Thursday, 21 May 2009

Gardening tips

Keeping us fully up-to-date with events, the MoD website is offering a piece on a "healing garden" winning a medal a Chelsea Flower Show.

If that is not to your taste, you can read how 2 Rifles' Sangin base gets a new healthcare centre. Then, hot news on the MoD Afghanistan blog is a heart warming story about how ISAF has provided "humanitarian aid to flood victims".

All these pieces come under the generic heading of "UK military operations" but if you actually want details of military operations, you have to go to the US official website. There we find that "intense fighting between troops and militants has unfolded over the past few days", the location being in Marjah, 12 miles south west of Lashkar Gah.

This appears to be of sufficient significance for it to merit a report by CNN News and it even gets a mention by the UPI press agency, it relying on the CNN report.

These sources indicate that US forces are doing the fighting, with the intelligence that more US troops were moving into the area, with the caution that "civilians should get out of the way".

To simple, ill-informed souls like ourselves, who were labouring under the impression that Lashkar Gah District was a British area of operation - with 42 Commando recently having recently completed Operation Aabi Toorah in Marjah - the heavy US involvement comes as something of a surprise.

However, the US involvement no doubt explains why neither the MoD nor the British media are bothered about reporting the fighting. But we should perhaps have picked this up earlier, except that such detail comes via the USMC - which we did not expect to be the primary source on operations in the British area. But there it is, in a bulletin dated 8 May, detailing the deployment of what are expected to be 8,000 US troops in Helmand by the end of May.

Interestingly, this will herald other changes, as rules of engagement "have been adjusted fairly recently" to allow soldiers to destroy poppy crops. This marks a clear change from British policy, where hitherto crops have been left standing and the harvesting unhindered.

According to ISAF, "recent successful operations against the insurgents in the area have prompted a build-up of militant forces and a spike in militant activity" with "significant" quantities of narcotics having been seized. There was, ISAF maintains, a "clear link" in Marjah "between the narcotics trade, corruption and the financing of the insurgency." The narcotics trade helps pay for weapons, bombs, and suicide bombers.

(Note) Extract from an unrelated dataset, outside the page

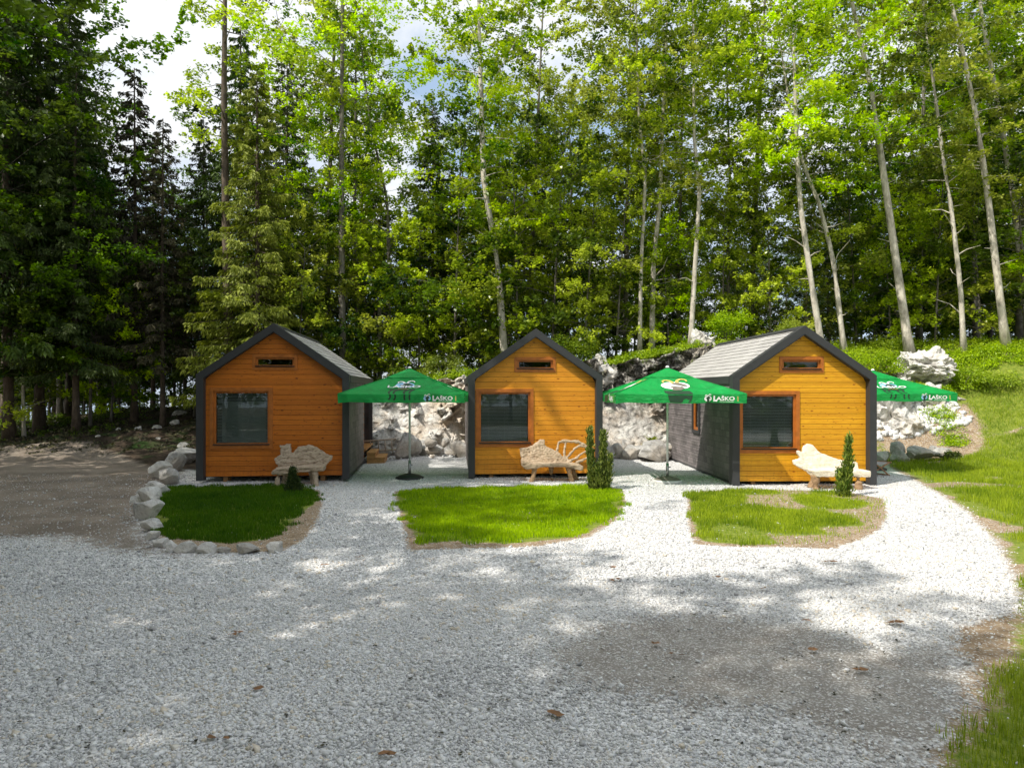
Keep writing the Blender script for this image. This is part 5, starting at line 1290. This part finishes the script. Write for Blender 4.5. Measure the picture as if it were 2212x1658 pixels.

According to one report, at least 25 Taleban fighters have been killed, while three days ago, an air strike led to an all too common tragedy. Eight civilians, allegedly being used as human shields, were killed after a bomb was dropped on a Taleban position to help "ISAF troops" extract from heavy fire.

The airpower summary for the day reports Air Force A-10s and an F-15E Strike Eagle conducted strafing passes and releasing a GBU-12 in an undisclosed location. During the fight, we are told, ANA forces called off an A-10 strafing attack due to concerns that enemy personnel were hiding amongst local civilian women in an apparent attempt to provoke aircraft to harm them. The aircraft instead performed a show of force to disperse the enemy.

Near Sangin, we are also informed, where troops are blessed with their new healthcare centre, an RAF GR-9 Harrier dropped a Paveway guided bomb in the centre of a compound from which anti-Afghan gunmen were pouring fire on friendly ground troops. Harrier also performed a show of force to allow a friendly unit to withdraw from the confrontation. That "healthcare" may well be needed.

More and more, however, it seems that US forces are taking over the fighting, lending support to the claim that ISAF now stands for "I Saw Americans Fighting". But there is no truth to the claim that, as regards the British, it now means "I Slunk Away Frightened".

As US operations begin to dominate the fighting in Helmand, however, what little news we were getting in the British media – and via the MoD – seems to have dried up, hence the MoD news from Chelsea Flower Show. What the Americans make of that is anyone's guess but, so irrelevant now is the MoD to information provision that it might as well devote its site to gardening tips.